Influence of the climatic conditions on the hygrothermal performance of autoclaved aerated concrete masonry walls

• Published in: Journal of Building Engineering Vol. 33; p. 101578
• Main Authors: Trindade, André D., Coelho, Guilherme B.A., Henriques, Fernando M.A.
• Format: Journal Article
• Language: English
• Published: Elsevier Ltd 01.01.2021
• Subjects: Autoclaved aerated concrete; Computational simulation; Frost damage; Hygrothermal performance; Thermal transmittance; Autoclaved aerated concrete; Hygrothermal performance; Thermal transmittance; Frost damage; Computational simulation
• ISSN: 2352-7102; 2352-7102
• DOI: 10.1016/j.jobe.2020.101578

The energy performance of buildings has undergone major developments over the last few years. Due to increasingly demanding regulations, new technologies and constructive solutions have been sought to make buildings more energy efficient. Autoclaved aerated concrete (AAC) is a sustainable building material that provides a suitable solution to this problem. However, the hygrothermal behavior of AAC masonry walls is the subject of little discussion throughout the scientific community.
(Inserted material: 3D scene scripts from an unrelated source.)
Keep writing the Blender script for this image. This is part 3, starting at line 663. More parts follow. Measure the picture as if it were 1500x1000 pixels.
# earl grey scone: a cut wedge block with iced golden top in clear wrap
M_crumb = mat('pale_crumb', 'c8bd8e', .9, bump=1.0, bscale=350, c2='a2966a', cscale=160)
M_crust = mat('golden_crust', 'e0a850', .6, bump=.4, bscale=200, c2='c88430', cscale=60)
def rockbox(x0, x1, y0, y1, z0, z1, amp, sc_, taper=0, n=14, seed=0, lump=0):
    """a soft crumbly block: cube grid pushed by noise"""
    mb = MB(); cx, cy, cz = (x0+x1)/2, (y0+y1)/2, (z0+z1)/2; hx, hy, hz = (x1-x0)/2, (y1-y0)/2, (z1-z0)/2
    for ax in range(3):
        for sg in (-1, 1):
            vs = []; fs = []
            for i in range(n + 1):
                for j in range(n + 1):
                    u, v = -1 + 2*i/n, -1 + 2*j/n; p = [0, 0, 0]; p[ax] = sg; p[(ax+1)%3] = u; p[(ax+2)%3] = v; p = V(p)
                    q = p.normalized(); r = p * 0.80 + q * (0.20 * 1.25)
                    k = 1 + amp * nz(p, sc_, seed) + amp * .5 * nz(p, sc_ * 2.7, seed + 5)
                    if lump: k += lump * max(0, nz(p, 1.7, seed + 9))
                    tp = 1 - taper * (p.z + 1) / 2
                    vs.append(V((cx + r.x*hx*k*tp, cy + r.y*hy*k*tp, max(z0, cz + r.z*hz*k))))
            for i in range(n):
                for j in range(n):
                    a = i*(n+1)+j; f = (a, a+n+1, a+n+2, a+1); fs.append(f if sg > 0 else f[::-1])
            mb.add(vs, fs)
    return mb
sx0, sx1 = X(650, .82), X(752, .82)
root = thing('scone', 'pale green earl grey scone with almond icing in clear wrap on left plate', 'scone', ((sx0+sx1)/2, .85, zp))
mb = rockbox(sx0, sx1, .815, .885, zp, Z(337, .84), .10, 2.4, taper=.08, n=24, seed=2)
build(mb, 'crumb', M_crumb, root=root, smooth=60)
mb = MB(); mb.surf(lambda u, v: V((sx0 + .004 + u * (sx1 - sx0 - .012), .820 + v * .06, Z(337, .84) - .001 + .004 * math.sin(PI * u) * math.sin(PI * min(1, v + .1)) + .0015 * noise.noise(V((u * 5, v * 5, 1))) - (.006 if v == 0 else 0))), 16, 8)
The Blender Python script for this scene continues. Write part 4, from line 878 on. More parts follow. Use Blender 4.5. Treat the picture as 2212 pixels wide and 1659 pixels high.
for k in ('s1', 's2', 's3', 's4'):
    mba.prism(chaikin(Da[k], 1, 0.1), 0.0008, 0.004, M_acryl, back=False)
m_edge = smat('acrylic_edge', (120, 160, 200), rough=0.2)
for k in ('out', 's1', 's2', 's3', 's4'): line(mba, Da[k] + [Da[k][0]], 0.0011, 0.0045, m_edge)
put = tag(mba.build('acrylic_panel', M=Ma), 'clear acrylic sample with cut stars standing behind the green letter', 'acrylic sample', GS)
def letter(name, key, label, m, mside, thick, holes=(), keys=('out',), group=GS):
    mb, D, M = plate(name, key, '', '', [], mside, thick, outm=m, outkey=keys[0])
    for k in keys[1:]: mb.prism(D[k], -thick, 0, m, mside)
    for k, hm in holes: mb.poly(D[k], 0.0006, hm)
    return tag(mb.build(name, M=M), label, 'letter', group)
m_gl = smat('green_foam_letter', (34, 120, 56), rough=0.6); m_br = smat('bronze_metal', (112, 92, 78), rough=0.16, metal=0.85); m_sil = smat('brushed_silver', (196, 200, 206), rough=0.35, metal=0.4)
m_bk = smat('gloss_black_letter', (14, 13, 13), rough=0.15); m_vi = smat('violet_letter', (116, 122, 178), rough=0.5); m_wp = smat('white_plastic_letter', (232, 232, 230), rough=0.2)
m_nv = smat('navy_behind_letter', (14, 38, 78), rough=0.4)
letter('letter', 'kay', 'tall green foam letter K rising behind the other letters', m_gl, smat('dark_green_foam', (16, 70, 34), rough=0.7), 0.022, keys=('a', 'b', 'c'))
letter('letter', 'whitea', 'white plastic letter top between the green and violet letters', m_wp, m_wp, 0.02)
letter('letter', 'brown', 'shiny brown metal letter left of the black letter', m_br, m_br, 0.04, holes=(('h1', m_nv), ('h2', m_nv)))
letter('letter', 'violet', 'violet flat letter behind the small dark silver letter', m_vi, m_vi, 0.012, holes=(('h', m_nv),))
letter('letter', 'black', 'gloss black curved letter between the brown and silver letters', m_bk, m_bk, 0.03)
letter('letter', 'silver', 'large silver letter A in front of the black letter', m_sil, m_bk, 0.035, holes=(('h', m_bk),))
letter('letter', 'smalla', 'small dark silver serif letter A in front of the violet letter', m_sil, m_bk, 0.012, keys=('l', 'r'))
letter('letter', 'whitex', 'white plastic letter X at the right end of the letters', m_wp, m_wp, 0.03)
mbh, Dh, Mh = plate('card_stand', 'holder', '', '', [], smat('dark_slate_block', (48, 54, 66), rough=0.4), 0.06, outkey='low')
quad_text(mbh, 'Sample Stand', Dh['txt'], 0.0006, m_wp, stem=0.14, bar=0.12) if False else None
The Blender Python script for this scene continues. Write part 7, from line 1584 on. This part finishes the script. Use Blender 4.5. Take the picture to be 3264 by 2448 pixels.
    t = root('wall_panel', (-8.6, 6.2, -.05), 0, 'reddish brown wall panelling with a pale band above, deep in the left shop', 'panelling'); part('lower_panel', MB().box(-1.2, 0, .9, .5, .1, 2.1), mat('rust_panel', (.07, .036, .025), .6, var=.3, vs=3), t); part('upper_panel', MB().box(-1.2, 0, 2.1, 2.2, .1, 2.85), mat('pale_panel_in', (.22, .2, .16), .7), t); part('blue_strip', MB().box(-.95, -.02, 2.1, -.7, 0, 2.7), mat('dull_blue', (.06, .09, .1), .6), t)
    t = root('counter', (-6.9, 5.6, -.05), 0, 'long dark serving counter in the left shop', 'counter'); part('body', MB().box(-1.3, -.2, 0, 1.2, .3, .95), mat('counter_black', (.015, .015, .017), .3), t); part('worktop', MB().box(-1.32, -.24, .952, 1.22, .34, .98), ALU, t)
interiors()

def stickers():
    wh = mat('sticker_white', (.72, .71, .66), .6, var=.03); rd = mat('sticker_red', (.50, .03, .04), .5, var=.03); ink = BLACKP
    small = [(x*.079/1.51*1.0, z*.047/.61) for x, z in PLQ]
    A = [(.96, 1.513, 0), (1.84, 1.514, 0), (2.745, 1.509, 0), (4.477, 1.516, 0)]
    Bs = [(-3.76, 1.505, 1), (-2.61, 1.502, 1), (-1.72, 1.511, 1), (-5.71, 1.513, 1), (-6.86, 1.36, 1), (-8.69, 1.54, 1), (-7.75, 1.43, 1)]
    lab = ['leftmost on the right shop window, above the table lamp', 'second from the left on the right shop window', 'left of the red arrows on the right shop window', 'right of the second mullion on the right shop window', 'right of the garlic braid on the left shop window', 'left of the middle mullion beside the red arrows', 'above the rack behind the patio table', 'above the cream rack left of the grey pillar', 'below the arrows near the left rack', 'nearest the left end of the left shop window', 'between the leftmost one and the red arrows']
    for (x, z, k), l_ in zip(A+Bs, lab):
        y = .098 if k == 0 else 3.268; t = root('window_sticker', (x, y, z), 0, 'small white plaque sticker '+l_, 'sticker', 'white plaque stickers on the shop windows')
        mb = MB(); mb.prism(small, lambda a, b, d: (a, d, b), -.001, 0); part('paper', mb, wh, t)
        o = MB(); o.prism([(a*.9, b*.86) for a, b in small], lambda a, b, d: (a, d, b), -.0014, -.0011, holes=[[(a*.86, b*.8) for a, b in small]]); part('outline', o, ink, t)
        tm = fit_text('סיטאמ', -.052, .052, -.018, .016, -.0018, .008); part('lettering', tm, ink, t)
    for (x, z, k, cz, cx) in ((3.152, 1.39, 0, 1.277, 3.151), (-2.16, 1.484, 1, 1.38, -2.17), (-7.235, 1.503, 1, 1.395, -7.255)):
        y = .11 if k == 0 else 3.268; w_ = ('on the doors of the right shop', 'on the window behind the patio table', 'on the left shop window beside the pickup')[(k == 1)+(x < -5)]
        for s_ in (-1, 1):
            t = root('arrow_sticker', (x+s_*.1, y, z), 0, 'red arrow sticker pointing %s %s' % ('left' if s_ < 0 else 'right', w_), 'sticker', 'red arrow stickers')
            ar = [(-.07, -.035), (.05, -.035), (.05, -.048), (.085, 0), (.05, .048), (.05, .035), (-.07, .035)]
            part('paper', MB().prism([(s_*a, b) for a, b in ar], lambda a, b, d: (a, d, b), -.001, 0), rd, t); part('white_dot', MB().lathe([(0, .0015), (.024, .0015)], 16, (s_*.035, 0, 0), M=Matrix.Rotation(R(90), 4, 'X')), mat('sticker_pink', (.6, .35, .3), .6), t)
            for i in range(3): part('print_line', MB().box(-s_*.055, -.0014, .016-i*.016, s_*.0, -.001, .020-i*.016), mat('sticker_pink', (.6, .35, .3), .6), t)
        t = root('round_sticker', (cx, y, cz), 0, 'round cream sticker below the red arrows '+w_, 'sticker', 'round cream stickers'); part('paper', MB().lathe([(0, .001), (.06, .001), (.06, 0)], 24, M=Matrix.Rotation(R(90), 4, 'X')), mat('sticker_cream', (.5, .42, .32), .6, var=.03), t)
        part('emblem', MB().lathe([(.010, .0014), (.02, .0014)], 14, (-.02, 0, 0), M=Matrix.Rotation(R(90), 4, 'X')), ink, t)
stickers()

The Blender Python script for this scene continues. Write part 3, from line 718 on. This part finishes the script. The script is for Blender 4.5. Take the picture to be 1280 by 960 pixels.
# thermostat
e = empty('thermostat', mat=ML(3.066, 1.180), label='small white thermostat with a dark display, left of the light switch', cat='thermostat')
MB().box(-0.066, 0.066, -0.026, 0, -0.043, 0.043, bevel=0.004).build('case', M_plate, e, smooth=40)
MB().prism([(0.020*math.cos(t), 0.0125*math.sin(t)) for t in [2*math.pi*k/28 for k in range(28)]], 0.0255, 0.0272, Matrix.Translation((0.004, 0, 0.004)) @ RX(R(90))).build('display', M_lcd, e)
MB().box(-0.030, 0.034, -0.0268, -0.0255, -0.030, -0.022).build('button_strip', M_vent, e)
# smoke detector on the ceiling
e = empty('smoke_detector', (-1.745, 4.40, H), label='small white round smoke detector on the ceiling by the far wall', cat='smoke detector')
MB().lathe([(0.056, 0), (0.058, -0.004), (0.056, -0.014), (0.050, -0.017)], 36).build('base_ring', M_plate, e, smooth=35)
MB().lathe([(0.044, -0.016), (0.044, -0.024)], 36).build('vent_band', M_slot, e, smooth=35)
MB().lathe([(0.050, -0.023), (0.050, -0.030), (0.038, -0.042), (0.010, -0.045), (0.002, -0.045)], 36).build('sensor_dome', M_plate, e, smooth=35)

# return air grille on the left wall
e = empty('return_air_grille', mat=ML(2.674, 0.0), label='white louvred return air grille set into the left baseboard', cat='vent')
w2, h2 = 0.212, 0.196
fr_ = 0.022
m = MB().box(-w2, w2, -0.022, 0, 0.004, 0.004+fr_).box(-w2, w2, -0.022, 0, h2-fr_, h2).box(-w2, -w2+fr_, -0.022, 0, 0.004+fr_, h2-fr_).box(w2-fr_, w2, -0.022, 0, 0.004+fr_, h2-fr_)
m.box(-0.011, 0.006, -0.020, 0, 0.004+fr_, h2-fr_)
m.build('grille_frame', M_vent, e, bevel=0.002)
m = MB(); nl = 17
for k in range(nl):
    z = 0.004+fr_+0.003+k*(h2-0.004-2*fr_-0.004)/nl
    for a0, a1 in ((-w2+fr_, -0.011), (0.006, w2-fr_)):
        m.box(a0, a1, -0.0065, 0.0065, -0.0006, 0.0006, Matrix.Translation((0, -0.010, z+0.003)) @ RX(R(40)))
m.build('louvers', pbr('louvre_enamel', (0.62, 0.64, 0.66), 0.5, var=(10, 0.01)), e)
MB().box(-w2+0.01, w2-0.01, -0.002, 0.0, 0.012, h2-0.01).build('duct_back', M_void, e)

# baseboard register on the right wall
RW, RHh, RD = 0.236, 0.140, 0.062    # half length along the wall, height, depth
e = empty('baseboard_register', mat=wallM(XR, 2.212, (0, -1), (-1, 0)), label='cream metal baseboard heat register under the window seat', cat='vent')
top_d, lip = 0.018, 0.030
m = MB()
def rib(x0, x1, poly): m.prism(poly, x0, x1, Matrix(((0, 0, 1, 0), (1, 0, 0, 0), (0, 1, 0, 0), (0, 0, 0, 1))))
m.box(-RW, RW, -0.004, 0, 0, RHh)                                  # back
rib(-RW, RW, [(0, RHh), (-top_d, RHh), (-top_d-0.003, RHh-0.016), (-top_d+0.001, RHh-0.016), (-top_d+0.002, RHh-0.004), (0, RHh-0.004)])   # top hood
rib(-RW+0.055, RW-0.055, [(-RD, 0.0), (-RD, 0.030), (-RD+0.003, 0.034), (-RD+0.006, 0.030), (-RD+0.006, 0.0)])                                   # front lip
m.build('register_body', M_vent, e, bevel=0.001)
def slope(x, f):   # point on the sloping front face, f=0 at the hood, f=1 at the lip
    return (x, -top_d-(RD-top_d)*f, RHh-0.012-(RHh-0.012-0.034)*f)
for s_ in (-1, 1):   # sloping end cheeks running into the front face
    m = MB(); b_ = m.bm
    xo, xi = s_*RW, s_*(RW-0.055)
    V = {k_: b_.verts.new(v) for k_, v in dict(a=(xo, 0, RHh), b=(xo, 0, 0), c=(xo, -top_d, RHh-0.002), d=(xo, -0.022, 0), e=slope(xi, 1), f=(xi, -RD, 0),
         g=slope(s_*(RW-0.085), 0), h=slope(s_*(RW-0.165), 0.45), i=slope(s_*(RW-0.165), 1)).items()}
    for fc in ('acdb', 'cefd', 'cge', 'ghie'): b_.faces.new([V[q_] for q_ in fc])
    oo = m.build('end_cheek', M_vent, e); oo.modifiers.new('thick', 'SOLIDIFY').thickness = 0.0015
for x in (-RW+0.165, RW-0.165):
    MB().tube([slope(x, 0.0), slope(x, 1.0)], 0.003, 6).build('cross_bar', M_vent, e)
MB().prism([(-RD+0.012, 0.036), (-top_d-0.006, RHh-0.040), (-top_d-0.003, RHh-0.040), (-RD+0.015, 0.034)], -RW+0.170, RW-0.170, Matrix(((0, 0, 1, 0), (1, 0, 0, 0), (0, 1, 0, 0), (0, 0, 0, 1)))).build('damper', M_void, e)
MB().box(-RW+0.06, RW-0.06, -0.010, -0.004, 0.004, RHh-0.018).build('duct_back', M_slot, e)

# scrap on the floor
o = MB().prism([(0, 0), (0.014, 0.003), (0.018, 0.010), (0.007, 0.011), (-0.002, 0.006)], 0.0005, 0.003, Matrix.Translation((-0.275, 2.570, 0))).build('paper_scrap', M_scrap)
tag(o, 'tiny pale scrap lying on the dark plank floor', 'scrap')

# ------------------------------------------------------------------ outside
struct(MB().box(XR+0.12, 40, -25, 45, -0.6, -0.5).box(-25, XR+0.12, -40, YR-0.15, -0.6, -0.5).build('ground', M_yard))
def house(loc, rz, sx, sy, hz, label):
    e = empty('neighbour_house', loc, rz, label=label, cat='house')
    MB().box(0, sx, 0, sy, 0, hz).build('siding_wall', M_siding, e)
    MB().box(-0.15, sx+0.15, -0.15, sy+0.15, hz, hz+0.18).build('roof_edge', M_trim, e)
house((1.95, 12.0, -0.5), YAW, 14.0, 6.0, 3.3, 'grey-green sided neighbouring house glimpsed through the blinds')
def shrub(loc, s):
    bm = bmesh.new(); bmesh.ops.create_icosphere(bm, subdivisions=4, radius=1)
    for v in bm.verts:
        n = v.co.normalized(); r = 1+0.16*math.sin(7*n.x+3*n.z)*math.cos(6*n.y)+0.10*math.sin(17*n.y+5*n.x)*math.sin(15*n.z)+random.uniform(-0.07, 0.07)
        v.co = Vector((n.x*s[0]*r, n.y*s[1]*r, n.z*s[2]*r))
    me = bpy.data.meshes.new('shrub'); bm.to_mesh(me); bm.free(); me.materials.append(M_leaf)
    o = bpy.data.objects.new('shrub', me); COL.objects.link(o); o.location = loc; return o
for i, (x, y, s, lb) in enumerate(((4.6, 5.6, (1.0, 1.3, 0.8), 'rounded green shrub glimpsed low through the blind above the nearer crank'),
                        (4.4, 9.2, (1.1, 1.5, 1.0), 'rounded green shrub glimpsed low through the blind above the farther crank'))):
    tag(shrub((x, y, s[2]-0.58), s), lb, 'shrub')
The paper focuses on identifying the influence of climatic conditions, as well as the effect of surface layers or insulation systems on the hygrothermal performance of exterior walls made of AAC. For the purpose of this study, several constructive solutions were analyzed in different climatic settings, namely Munich, Germany; Stockholm, Sweden; and San Francisco, U. S. A. The effects of applying different types of render/plaster layers or external thermal insulation system on AAC walls was also determined using hygrothermal software. In addition, the damage potential of frost and rainwater were assessed to better comprehend how these walls behave. The results showed that the overall performance of AAC wall systems and frost damage potential was found to be greatly influenced by the hygric properties of the exterior render. Additionally, it was shown that calculating the thermal transmittance in steady-state conditions can lead to gross underestimations compared to transient models. The results indicate that the EPS and XPS insulated walls were susceptible to moisture increase, due to rainwater leakage, unlike the MW insulated wall, which dried significantly faster. •WDR has a major effect on the water content of AAC masonry walls.•The severity of frost damage on the AAC block is significantly affected by WDR.•The MW insulated walls dried significantly faster than the EPS and XPS systems.•Steady-state U-values are a gross underestimation compared to transient U-values.